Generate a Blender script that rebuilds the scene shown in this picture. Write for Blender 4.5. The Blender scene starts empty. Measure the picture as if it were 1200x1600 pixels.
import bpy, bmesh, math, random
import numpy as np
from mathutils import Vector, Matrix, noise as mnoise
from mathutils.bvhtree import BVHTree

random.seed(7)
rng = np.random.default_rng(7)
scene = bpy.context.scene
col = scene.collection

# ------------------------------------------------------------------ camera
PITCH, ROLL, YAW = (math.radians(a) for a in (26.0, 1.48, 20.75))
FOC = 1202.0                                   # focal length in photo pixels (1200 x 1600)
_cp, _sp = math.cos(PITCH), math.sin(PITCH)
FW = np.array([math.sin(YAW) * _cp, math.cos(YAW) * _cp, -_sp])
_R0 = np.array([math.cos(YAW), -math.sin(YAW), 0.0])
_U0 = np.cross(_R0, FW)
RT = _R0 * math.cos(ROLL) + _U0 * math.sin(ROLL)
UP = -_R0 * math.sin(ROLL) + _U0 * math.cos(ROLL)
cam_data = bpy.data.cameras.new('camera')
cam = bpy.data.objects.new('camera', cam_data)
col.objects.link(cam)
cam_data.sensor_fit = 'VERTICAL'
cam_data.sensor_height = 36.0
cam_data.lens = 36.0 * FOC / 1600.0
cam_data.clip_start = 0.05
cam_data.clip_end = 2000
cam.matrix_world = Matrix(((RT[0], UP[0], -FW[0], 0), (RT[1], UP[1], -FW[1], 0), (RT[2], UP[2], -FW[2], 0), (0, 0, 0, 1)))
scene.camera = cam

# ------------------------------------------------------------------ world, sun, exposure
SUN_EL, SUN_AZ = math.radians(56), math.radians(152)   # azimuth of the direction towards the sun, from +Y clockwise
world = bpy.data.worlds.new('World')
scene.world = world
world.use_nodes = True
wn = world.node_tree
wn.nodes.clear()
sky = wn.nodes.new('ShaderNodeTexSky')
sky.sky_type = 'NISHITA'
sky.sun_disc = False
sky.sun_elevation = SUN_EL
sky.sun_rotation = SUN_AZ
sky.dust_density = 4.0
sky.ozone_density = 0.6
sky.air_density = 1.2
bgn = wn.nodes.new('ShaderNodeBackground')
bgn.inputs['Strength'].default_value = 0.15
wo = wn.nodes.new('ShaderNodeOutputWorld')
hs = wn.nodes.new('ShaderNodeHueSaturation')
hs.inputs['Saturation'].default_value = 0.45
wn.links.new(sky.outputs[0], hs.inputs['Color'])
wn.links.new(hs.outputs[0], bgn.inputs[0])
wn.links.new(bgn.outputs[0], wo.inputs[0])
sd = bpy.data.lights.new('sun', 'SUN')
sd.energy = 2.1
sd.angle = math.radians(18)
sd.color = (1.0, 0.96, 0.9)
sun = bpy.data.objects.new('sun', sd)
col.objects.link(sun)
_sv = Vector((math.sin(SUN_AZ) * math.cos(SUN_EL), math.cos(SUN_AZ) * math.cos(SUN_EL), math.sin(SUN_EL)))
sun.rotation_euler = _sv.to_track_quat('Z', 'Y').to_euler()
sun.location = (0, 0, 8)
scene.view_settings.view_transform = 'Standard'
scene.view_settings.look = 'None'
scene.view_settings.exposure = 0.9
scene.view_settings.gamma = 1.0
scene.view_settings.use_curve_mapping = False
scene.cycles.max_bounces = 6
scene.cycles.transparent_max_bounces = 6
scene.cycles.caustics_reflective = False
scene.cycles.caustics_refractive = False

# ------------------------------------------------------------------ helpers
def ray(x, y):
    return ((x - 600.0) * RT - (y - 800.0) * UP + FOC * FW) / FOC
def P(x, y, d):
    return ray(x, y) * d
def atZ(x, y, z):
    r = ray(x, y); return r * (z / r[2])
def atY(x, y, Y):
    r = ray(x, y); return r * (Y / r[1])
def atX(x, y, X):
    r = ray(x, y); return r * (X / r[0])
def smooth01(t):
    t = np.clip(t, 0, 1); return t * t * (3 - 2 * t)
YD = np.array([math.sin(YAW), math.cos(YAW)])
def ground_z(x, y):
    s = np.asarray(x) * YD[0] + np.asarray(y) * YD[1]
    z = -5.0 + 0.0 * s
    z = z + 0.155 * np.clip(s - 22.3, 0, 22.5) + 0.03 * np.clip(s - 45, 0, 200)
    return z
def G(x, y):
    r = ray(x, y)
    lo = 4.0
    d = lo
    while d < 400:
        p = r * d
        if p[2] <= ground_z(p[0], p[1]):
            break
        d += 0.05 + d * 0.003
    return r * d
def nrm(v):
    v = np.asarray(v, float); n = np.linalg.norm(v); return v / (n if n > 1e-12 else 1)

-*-

Please transcribe, exactly and with nothing added, the lines from the first line of the material above through the line that contains "from mathutils.bvhtree import BVHTree".

## Exercise output
Generate a Blender script that rebuilds the scene shown in this picture. Write for Blender 4.5. The Blender scene starts empty. Measure the picture as if it were 1200x1600 pixels.
import bpy, bmesh, math, random
import numpy as np
from mathutils import Vector, Matrix, noise as mnoise
from mathutils.bvhtree import BVHTree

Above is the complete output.